Review of: Benedict J. Tria Kerkvliet, Speaking Out in Vietnam: Public Political Criticism in a Communist Party–Ruled Nation

By Anh-Susann Pham Thi

Speaking Out in Vietnam is a long-awaited contribution to Vietnam studies and will be essential reading for many future projects that aim to focus on the landscape of resistance in non-democratic and repressive contexts. Benedict Kerkvliet investigates the dynamics of public political criticism and state authorities’ responses, showing that public political criticism has evolved into a dominant feature of Vietnam’s political landscape. Drawing on his earlier articles and years of collecting and analysing hundreds of newspaper articles, recordings, video clips and other online material (the analysis ends in 2015), this book features diverse political criticism performed by activists, workers, intellectuals and former or current VCP officials over wide-ranging topics including corruption, land confiscation, labour relations, foreign policy and the political system itself.

The introductory chapter examines Vietnam’s political landscape. Discussing whether Vietnam’s political system can be considered as authoritarian, he draws on Juan J. Linz’s definition: “Authoritarianism is a political system that, among other features, lacks an “elaborate and guiding ideology” and, if there is a political party, it “is not a well-organised ideological organisation”(4). For him, the VCP is ideological and highly organised and hence, not authoritarian. However, questions concerning what makes an ideology hegemonic, let alone legitimate, and to what extent the VCP’s organisation is grounded in the workers’ and less privileged people’s everyday realities, is not scrutinised. Rather, state authorities’ reactions to public criticism is best described in terms of a “responsive-repressive party-state” (6), by which the author means a combination of responsiveness, toleration and repression.

What public political criticism looks like in particular is outlined in four chapters dealing with issues of labour (Ch. 1), land (Ch. 2), nation (Ch. 3) and democratisation (Ch. 4). Before concluding, the book offers a chapter on how state authorities confront and treat regime critics (Ch. 4).

In Chapter 1 Kerkvliet provides an overview of labour conditions, highlighting that the most common demands of workers concern wages and working environments, especially how employers treat employees (17). He also alludes to the role of the party-state’s unions within the Vietnam General Confederation of Labour (VGCL), which has failed to assist workers or coordinate workers’ actions (23). Instead, workers demand independent labour organisations. While striking factory workers have been tolerated by state authorities, key labour activists (27-8) and many other leading democracy and human rights defenders have faced severe repression and long-term incarceration (see Ch. 4).

Furthermore, examples of protests against land appropriation and unjust compensation (Ch. 2) demonstrate that farmers in one locality generally do not collaborate with others elsewhere (43). Interestingly enough, when land confiscations start and residents object, processes ranging from individual to collective resistance evolve (38).

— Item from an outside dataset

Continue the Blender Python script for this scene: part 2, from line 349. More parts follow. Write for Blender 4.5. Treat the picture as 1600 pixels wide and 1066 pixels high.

By contrast, Chapter 3 emphasises the role of patriotism against Chinese aggression in Vietnam and shows how different groups organise nation-wide collective actions and develop a nation-wide collective identity on this issue. Demonstrations against Chinese expansionism attract students, intellectuals, workers, retired soldiers and VCP officials (70) indicating that political public criticism by citizens, regardless of their social or political background, are considered to be expressions of love of their country (67-70).

The chapter focusing on democratisation brings to the fore the contributions of regime critics and how their diverse strategies to push the implementation of human rights and democracy are met with harsh repression. The author distinguishes between a party-led approach, confrontational approach, engagement approach and civil society approach and accentuates how individual activists move from one approach to another. Here, individual development and collective learning in the process of building a true democratic future is essential to understand the dynamics of Vietnam’s democracy movement.

This book is a decisive cornerstone for the growing literature on resistance and collective action in Vietnam. Based on the data provided in this book, future work that tries to disentangle underlying ideological perceptions and misperceptions of dissidents, activists and state authorities would make valuable additions to the literature on socio-political realities in “market-socialist” countries.